▶ Data to use
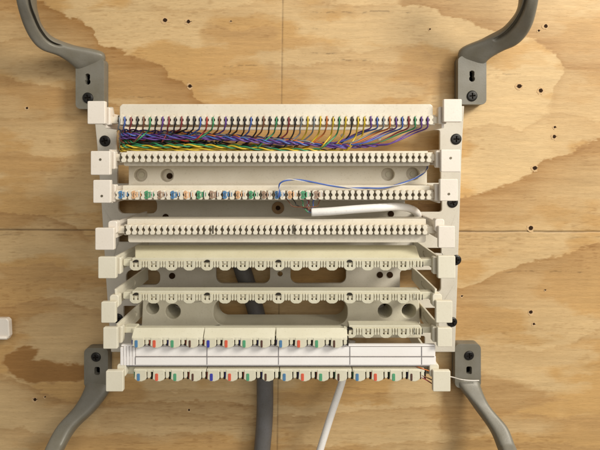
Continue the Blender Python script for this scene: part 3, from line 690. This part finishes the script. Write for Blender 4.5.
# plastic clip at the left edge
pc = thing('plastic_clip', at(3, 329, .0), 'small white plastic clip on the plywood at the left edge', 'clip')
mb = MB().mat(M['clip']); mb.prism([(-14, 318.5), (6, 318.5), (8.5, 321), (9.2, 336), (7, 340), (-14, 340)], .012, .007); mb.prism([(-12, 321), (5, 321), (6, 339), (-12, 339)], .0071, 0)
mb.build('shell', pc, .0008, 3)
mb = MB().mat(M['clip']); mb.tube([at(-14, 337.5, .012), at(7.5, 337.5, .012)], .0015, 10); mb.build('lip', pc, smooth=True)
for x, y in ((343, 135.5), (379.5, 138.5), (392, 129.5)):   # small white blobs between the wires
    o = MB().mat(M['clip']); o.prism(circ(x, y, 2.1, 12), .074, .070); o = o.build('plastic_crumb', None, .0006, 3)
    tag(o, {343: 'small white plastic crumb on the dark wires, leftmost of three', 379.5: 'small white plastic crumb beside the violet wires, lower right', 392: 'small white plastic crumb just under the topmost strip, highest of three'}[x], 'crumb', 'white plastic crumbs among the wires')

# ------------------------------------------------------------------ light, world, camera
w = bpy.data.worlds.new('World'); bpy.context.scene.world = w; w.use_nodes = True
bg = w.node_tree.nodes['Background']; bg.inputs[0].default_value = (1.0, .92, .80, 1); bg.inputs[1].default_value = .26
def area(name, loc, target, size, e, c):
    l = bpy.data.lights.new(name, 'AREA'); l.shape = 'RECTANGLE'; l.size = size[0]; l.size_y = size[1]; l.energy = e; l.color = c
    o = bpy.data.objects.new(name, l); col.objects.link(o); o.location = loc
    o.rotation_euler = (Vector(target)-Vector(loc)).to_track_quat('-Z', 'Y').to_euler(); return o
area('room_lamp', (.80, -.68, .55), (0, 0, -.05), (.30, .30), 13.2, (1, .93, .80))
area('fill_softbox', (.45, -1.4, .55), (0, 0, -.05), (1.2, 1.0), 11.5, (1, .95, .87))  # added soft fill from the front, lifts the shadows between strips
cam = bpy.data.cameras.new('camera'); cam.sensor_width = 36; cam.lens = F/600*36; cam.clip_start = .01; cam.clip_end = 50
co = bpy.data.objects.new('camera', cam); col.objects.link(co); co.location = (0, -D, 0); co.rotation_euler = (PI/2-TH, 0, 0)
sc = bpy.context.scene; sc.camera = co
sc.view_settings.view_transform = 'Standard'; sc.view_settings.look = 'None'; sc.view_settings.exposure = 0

---

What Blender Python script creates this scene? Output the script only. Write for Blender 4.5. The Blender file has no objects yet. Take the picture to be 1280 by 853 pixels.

...

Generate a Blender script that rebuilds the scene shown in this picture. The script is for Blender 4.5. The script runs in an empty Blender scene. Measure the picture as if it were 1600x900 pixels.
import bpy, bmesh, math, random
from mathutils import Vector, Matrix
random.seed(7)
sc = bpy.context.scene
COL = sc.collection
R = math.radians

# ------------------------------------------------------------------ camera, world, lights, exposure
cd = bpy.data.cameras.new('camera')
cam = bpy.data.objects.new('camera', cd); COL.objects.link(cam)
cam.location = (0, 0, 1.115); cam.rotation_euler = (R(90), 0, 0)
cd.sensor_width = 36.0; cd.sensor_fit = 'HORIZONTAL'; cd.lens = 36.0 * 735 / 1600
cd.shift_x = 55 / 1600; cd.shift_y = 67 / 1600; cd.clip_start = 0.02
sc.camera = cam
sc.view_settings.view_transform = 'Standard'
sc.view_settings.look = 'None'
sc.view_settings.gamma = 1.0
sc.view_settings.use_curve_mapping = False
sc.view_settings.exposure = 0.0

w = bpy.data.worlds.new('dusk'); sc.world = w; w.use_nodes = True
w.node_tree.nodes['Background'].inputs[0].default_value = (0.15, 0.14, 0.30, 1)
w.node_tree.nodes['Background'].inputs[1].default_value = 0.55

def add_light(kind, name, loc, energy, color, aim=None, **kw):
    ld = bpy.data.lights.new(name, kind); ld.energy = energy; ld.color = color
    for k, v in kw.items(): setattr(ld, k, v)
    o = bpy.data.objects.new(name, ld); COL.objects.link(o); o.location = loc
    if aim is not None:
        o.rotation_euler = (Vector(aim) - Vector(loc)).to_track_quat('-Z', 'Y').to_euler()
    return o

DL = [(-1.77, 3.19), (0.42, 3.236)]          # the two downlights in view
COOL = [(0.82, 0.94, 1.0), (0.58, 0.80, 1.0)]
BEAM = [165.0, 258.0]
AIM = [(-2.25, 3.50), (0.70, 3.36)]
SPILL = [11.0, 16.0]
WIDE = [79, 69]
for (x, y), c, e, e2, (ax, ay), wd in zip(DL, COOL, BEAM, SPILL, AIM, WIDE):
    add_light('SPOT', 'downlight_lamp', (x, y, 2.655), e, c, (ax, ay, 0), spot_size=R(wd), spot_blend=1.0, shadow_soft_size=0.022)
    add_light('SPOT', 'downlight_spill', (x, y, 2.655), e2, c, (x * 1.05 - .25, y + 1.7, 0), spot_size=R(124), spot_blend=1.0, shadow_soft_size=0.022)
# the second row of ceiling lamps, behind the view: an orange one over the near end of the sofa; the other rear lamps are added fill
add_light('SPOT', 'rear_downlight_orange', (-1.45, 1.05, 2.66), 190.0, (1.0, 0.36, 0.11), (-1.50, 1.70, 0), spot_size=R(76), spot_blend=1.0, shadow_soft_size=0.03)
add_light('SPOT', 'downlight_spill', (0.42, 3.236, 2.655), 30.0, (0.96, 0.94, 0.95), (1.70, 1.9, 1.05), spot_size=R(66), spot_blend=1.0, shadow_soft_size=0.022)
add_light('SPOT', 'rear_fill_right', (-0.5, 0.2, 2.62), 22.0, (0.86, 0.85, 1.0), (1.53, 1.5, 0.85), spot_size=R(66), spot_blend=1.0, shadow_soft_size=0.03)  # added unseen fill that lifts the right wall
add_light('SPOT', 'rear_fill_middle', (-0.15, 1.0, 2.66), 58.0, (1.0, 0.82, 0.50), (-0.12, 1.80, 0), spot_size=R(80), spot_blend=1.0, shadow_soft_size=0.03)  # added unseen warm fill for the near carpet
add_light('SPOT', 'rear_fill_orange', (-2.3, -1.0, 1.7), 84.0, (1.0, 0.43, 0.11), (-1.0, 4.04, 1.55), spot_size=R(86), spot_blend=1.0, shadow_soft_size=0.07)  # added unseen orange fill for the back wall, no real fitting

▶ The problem
Give again only the lines that run from the line with "Generate a Blender" to the line with "R = math.radians". Include both of those lines exactly as written.

▶ Full solution
Generate a Blender script that rebuilds the scene shown in this picture. The script is for Blender 4.5. The script runs in an empty Blender scene. Measure the picture as if it were 1600x900 pixels.
import bpy, bmesh, math, random
from mathutils import Vector, Matrix
random.seed(7)
sc = bpy.context.scene
COL = sc.collection
R = math.radians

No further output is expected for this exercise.